AIM OF THE EXERCISE:
Return each line of the listing that contains the string "Blender".

DATASET CONTENT:

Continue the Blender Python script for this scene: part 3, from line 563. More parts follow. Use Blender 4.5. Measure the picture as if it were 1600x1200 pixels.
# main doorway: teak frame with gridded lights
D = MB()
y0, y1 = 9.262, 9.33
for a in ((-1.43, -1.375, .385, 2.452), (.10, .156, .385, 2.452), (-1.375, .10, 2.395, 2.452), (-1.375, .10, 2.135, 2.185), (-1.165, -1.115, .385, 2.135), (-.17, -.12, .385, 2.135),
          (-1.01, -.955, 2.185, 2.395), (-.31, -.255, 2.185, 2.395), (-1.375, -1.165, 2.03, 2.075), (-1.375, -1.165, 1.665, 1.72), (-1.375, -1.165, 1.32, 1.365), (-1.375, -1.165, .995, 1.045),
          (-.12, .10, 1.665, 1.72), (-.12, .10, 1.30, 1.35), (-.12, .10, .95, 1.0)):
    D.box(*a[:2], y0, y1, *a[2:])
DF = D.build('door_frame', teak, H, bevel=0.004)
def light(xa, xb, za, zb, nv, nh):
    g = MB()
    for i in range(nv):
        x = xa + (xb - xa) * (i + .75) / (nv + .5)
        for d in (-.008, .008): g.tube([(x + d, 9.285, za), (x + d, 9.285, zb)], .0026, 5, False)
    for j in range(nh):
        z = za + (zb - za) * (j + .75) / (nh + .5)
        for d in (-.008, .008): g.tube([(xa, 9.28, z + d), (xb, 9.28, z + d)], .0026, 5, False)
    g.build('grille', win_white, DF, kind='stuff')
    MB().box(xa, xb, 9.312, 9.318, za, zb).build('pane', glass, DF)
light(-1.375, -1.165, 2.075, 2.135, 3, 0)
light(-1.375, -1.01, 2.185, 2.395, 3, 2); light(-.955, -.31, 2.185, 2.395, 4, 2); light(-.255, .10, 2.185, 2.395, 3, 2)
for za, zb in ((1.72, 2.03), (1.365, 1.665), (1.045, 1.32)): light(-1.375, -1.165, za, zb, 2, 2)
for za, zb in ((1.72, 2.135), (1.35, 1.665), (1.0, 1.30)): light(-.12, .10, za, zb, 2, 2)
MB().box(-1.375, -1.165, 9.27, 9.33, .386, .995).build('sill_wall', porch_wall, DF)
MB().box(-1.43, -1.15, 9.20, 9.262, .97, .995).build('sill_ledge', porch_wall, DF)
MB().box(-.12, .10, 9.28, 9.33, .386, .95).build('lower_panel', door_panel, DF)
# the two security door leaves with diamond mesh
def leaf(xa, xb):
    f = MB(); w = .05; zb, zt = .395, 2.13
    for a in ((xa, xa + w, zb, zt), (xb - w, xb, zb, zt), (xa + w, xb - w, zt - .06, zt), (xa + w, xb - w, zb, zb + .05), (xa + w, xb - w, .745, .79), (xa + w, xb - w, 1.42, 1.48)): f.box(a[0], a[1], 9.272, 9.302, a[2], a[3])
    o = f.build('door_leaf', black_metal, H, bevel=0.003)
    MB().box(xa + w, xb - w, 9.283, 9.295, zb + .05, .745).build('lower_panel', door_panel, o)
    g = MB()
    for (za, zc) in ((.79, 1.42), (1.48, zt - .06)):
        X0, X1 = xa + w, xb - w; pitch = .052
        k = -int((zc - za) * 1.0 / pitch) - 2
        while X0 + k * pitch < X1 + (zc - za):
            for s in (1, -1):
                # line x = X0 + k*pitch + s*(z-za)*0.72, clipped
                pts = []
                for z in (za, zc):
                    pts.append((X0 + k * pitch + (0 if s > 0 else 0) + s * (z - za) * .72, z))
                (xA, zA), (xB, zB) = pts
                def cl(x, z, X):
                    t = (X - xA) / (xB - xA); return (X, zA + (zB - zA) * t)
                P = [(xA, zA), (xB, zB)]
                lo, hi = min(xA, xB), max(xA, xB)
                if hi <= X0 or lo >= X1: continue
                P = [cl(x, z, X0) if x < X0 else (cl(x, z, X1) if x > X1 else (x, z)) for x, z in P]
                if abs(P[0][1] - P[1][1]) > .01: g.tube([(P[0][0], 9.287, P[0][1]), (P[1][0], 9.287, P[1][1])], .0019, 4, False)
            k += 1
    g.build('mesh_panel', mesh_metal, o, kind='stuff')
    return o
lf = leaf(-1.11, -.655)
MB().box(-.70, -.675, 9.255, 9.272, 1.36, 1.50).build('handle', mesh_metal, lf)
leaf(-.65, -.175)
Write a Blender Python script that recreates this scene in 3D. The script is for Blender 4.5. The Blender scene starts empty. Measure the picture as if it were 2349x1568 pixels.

RESPONSE TO THIS EXERCISE:
Continue the Blender Python script for this scene: part 3, from line 563. More parts follow. Use Blender 4.5. Measure the picture as if it were 1600x1200 pixels.
Write a Blender Python script that recreates this scene in 3D. The script is for Blender 4.5. The Blender scene starts empty. Measure the picture as if it were 2349x1568 pixels.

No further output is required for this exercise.